Report underscores fund dealer conflict of interest

Lawyers advising mutual fund dealers are bracing for more regulatory change in the wake of a report commissioned by Canada’s securities regulators. The report points to a widespread conflict of interest that may come at the expense of clients.

In particular, the report by the Canadian Securities Administrators (CSA) finds that mutual funds sold by affiliated dealers tend to underperform, while those with trailer fees – regardless of past performance – tend to enjoy higher sales.

“It is an impressive amount of quantitative work that has been undertaken,” says Ron Schwass of Wildeboer Dellelce LLP. “It is going to be interesting to see the firefight that breaks out between the industry participants around whether or not the data supports the strength of the conclusions that they have in the executive summary.”

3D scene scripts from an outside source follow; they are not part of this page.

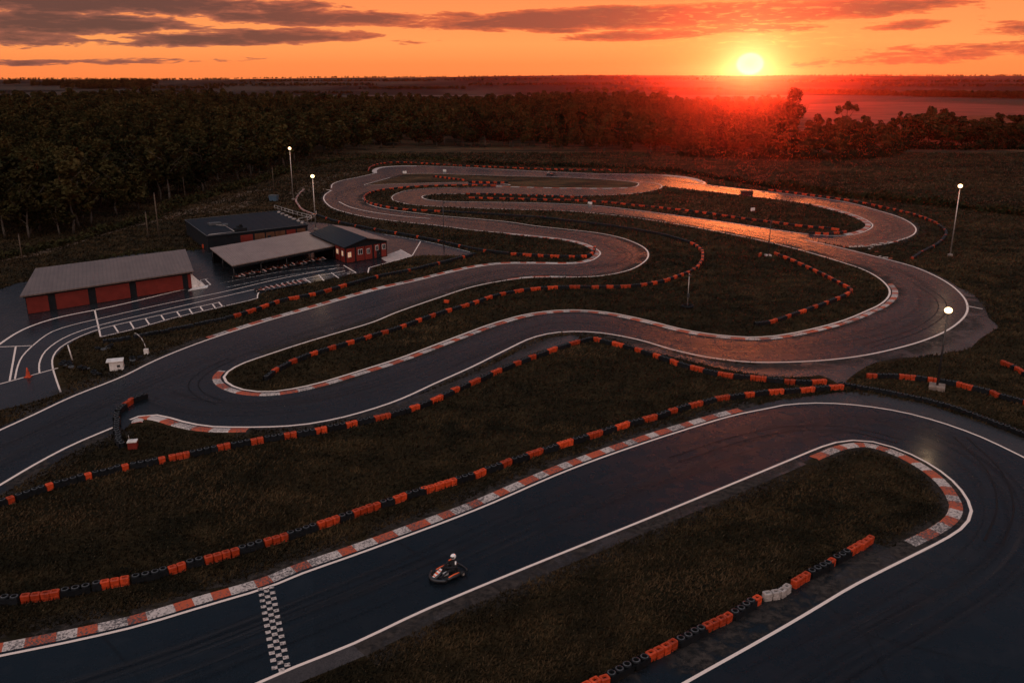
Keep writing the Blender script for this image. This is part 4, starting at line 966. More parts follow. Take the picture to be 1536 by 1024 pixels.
def make_driver(loc, rz):
    J = []; E_ = []; Rr = []
    def v(p, r, par=None):
        J.append(p); Rr.append(r)
        if par is not None: E_.append((par, len(J) - 1))
        return len(J) - 1
    pel = v((-.42, 0, .24), .135); bel = v((-.46, 0, .38), .13, pel); chs = v((-.48, 0, .56), .15, bel); nck = v((-.46, 0, .73), .07, chs); hd = v((-.43, 0, .86), .085, nck); v((-.42, 0, .95), .07, hd)
    for s in (-1, 1):
        sh_ = v((-.47, s * .19, .65), .075, chs); el = v((-.27, s * .33, .50), .055, sh_); wr = v((.0, s * .185, .52), .034, el); hn = v((.055, s * .155, .535), .036, wr)
        for i in range(4):     # four fingers closed round the rim
            y = s * (.120 + .018 * (i - 1.5)); z = .55 + .018 * (1.5 - i)
            a = v((.095, y + s * .02, z + .012), .0105, hn); b = v((.125, y, z + .004 - .002 * i), .0095, a); v((.112, y - s * .016, z - .018), .0085, b)
        t1 = v((.065, s * .120, .555), .012, hn); v((.088, s * .100, .565), .010, t1)
        hip = v((-.36, s * .10, .22), .105, pel); kn = v((.10, s * .235, .40), .068, hip); an = v((.56, s * .17, .17), .045, kn); v((.60, s * .17, .13), .045, an); v((.70, s * .17, .22), .035, an)
    me = bpy.data.meshes.new('driver'); me.from_pydata(J, E_, []); me.update()
    o = bpy.data.objects.new('person', me); link(o); me.materials.append(M['suit'])
    md = o.modifiers.new('skin', 'SKIN'); me.skin_vertices.new() if not me.skin_vertices else None
    for i, sv in enumerate(me.skin_vertices[0].data): sv.radius = (Rr[i], Rr[i]); sv.use_root = (i == 0)
    md.use_smooth_shade = True
    sb = o.modifiers.new('sub', 'SUBSURF'); sb.levels = 1; sb.render_levels = 2
    o.location = loc; o.rotation_euler = (0, 0, rz); o.scale = (KS,) * 3
    tag(o, 'person in black race suit and white helmet seated driving the kart', 'person')
    bm = bmesh.new()
    prof = []
    for i in range(11):
        a = -70 + 160 * i / 10; prof.append((.145 * math.cos(R(a)), .155 * math.sin(R(a))))
    lathe(bm, prof, (0, 0, 0), 22); bm.transform(Matrix.Diagonal((1.15, .95, 1, 1))); bm.transform(Matrix.Translation((-.415, 0, .955)))
    hl = obj('helmet', bm, M['helmet'], o, True)
    bm = bmesh.new(); rings = []
    for z, k in ((-.045, 1.02), (0, 1.035), (.045, 1.02)):
        rr = .145 * math.cos(math.asin(z / .155)) * k
        a_ = [Vector((-.415 + 1.15 * rr * math.cos(R(t)), .95 * rr * math.sin(R(t)), .955 + z)) for t in range(-75, 76, 15)]
        rings.append(a_)
    vs = [[bm.verts.new(p) for p in r] for r in rings]
    for a, b in zip(vs[:-1], vs[1:]):
        for i in range(len(a) - 1): bm.faces.new((a[i], a[i + 1], b[i + 1], b[i])).smooth = True
    obj('visor', bm, M['glass'], hl)
    for s, y in (('l', .20), ('r', -.20)):
        bm = bmesh.new(); tube(bm, (-.44, y * .85, .715), (-.33, y * 1.45, .62), .05, .035, 10); obj('shoulder_patch', bm, M['kartorange'] if y < 0 else M['kartwhite'], o)
    bm = bmesh.new(); tube(bm, (-.455, 0, .755), (-.45, 0, .80), .085, .08, 14); obj('collar', bm, M['suit'], o)
make_driver((kp.x, kp.y, .008), KA + R(5))
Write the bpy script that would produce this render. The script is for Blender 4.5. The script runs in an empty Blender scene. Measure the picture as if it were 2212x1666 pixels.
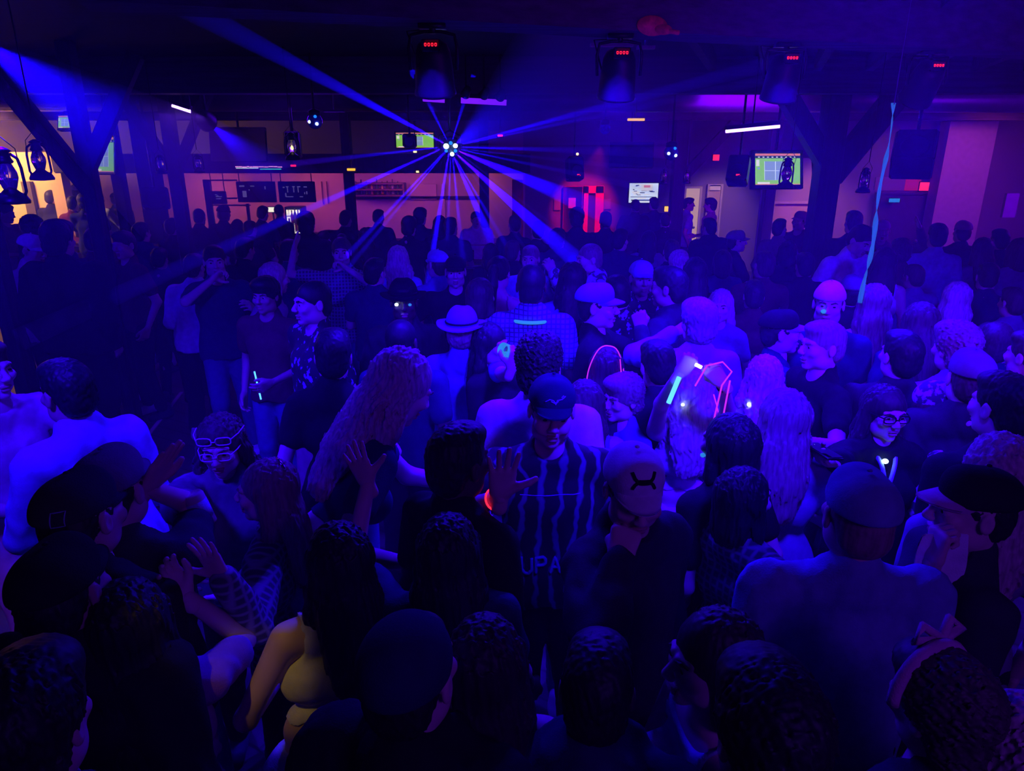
import bpy, math, random
import numpy as np
from mathutils import Matrix, Vector
random.seed(3)
scene = bpy.context.scene
COL = scene.collection

# ---------------------------------------------------------------- camera
FPX, CX, CY, PITCH = 1500.0, 1106.0, 833.0, math.radians(18.5)   # for a 2212 x 1666 frame
CAMP = np.array([0.0, 0.0, 2.58])
cam = bpy.data.cameras.new('camera'); camo = bpy.data.objects.new('camera', cam); COL.objects.link(camo)
camo.location = CAMP; camo.rotation_euler = (math.pi/2 - PITCH, 0, 0)
cam.sensor_width = 36; cam.lens = FPX/2212*36; cam.clip_start = .05; cam.clip_end = 100
scene.camera = camo
def ray(u, v):
    a, b = (u-CX)/FPX, (CY-v)/FPX
    c, s = math.cos(PITCH), math.sin(PITCH)
    return np.array([a, c + s*b, c*b - s])
def at(u, v, Y):                 # a point of the room seen at pixel (u, v), Y metres into the room
    r = ray(u, v); return CAMP + r*(Y/r[1])
def atz(u, v, z):                # the same, at height z
    r = ray(u, v); return CAMP + r*((z-CAMP[2])/r[2])

# ---------------------------------------------------------------- view, world
vs_ = scene.view_settings
vs_.view_transform = 'Standard'; vs_.look = 'None'; vs_.gamma = 1; vs_.use_curve_mapping = False
vs_.exposure = 0.0
cy = scene.cycles
cy.use_denoising = True
cy.max_bounces = 4; cy.diffuse_bounces = 2; cy.glossy_bounces = 2; cy.transmission_bounces = 4; cy.volume_bounces = 0
cy.transparent_max_bounces = 16; cy.sample_clamp_indirect = 3; cy.caustics_reflective = False; cy.caustics_refractive = False
cy.use_light_tree = True; cy.use_adaptive_sampling = True; cy.adaptive_threshold = .05
w = bpy.data.worlds.new('world'); scene.world = w; w.use_nodes = True
w.node_tree.nodes['Background'].inputs[0].default_value = (.03, .005, .10, 1)
w.node_tree.nodes['Background'].inputs[1].default_value = .02

# ---------------------------------------------------------------- lamps of the room, added fill lamps among them
BLUE = (.020, .0, 1.0); VIOLET = (.10, .0, 1.0)
def lamp(name, kind, loc, power, col, to=None, size=.2, spot=60, blend=.6, size_y=None):
    l = bpy.data.lights.new(name, kind); o = bpy.data.objects.new(name, l); COL.objects.link(o)
    l.energy = power; l.color = col; o.location = [float(x) for x in loc]
    if kind == 'AREA': l.shape = 'RECTANGLE'; l.size = size; l.size_y = size_y or size
    else: l.shadow_soft_size = size
    if kind == 'SPOT': l.spot_size = math.radians(spot); l.spot_blend = blend
    if to is not None: o.rotation_euler = (Vector([float(x) for x in to])-Vector([float(x) for x in loc])).to_track_quat('-Z', 'Y').to_euler()
    return o
# blue stage lamps under the near beam, shining down on the dance floor
for u, pw in ((935,1000), (1338,1650), (1697,1250), (2007,950)):
    p = atz(u, 42+(u-740)*79/1472, 3.16); lamp('blue_stage_lamp', 'SPOT', (p[0], p[1]-.05, 2.98), pw, BLUE, (p[0]*.95, p[1]-.9, .9), .10, 105, .8)
lamp('blue_stage_lamp', 'SPOT', (-2.4, 3.4, 2.9), 500, BLUE, (-2.1, 3.5, .9), .10, 105, .8)
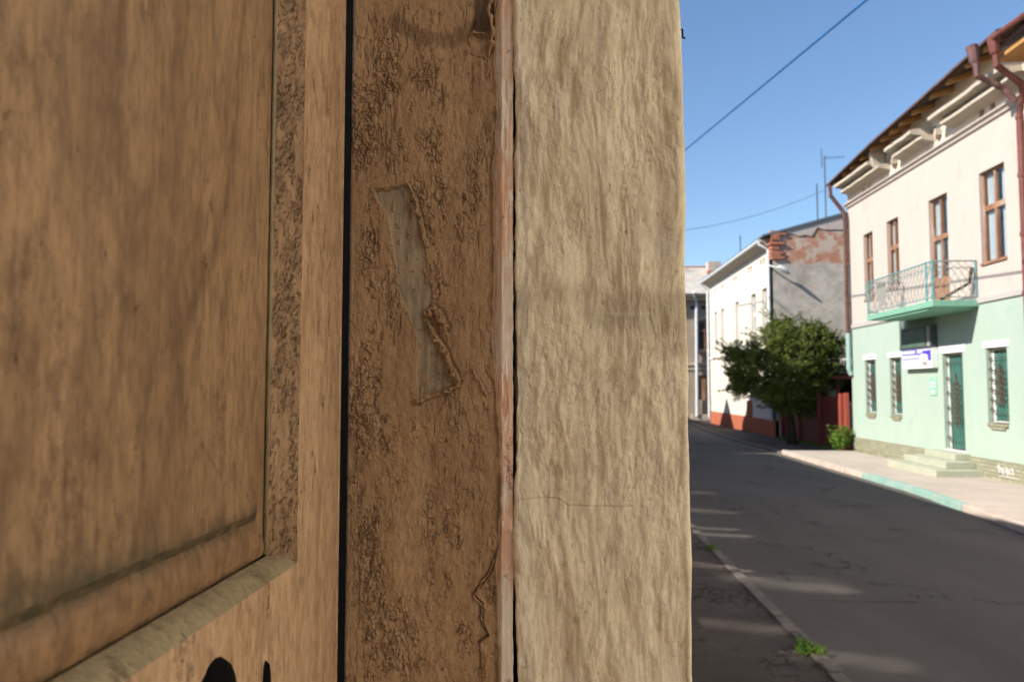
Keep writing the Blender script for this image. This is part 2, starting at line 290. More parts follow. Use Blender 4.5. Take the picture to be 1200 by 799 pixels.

The study was prepared by York University Professor Douglas Cumming. It follows a June 2015 report by the Brondesbury Group, which compared investment outcomes of funds with commission-based compensation structures against those with fee-based structures. Both reports may prompt to CSA to clamp down on trailer fees or even impose a higher standard of care on financial advisors.

The CSA has said it aims to communicate a policy direction on mutual fund fees by the first half of 2016. “Generally speaking the results of the report will probably add ammunition to the argument against trailer fees,” says Michael Bunn at Norton Rose Fulbright Canada LLP.

Many lawyers in the industry hope the CSA refrains from coming down too hard on mutual fund dealers given that upcoming disclosure requirements, coming into effect in the summer of 2016, may already address some of the concerns highlighted in Cumming’s report.

The third and final phase of the Client Relationship Model - Phase 2 (CRM2) regulatory changes, will require registered firms to provide an annual report on charges and other compensation that show, in dollars, what the dealer or advisor was paid for and which products and services were provided.

“Hopefully the regulators will allow these new CRM2 changes to come into force and they will let themselves work their way through the system and see what the results are from those changes before they dive head first into further regulatory initiatives such as a ban on trailer fees,” says Bunn.

Many in the mutual fund industry also claim that banning trailer fees would have a negative impact on the affordability of financial advice for lower-income consumers. “The UK and Australia have banned trailers, two or three years ago, [and the] preliminary conclusion is that less wealthy people have less access to advice,” says François Brais of Fasken Martineau DuMoulin LLP. “Any regulatory scheme that reduces the access to advice is not good.”

“When you look at people, somebody for example who is just starting out as an investor, somebody who has a relatively small amount of money to invest,” says Bunn, “then there certainly are areas where they could be economically further ahead by having their dealer be compensated through a trailer structure … than they would be if they had to dig into their pocket and pay the dealer $200 to $300 an hour for financial advice.”

For Edward Waitzer at Stikeman Elliott LLP, however, Cumming’s report simply confirms what was already known. “The answer is, and has been for a long time, the need to broaden the fiduciary standard through the financial services supply chain, and impose obligations on those who provide financial services to act in the best interests of clients.”

Waitzer thinks commissioning more reports has simply slowed down this process. “What is surprising is how long it is taking Canadian securities regulators to move on this. These are issues that have been addressed. We are now into a second and third generation of policy responses by other regulators in the UK and US and Australia.” (Australia and the UK banned embedded commissions in 2012 on mutual funds and they have imposed a “best interests” standard on financial advisors.)

But other lawyers are not so sure that imposing a higher standard will have the intended effects. “Faced with two equally performing funds that on a qualitative basis are equal, should the dealer be forced to sell the lower-commissioned fund?” asks Brais. “Perhaps, but then the question is, how do you build that in? How do you make sure somebody sells something that is cheaper when it is equal to something else, when there are so many funds out there? How does a dealer implement that?”

Brais also points out that imposing more regulation on mutual funds may simply cause dealers to move to other investment vehicles. “It is one thing to regulate mutual funds, but mutual funds are only one of several other financial products that are out there. The more you regulate mutual funds, without other financial products have the same kind of regulation, the less level a playing field you have for mutual funds, and dealers and advisors will adapt. If I can’t make enough money in this particular space, I will move into this other space that is less regulated and for which my fees are more hidden.”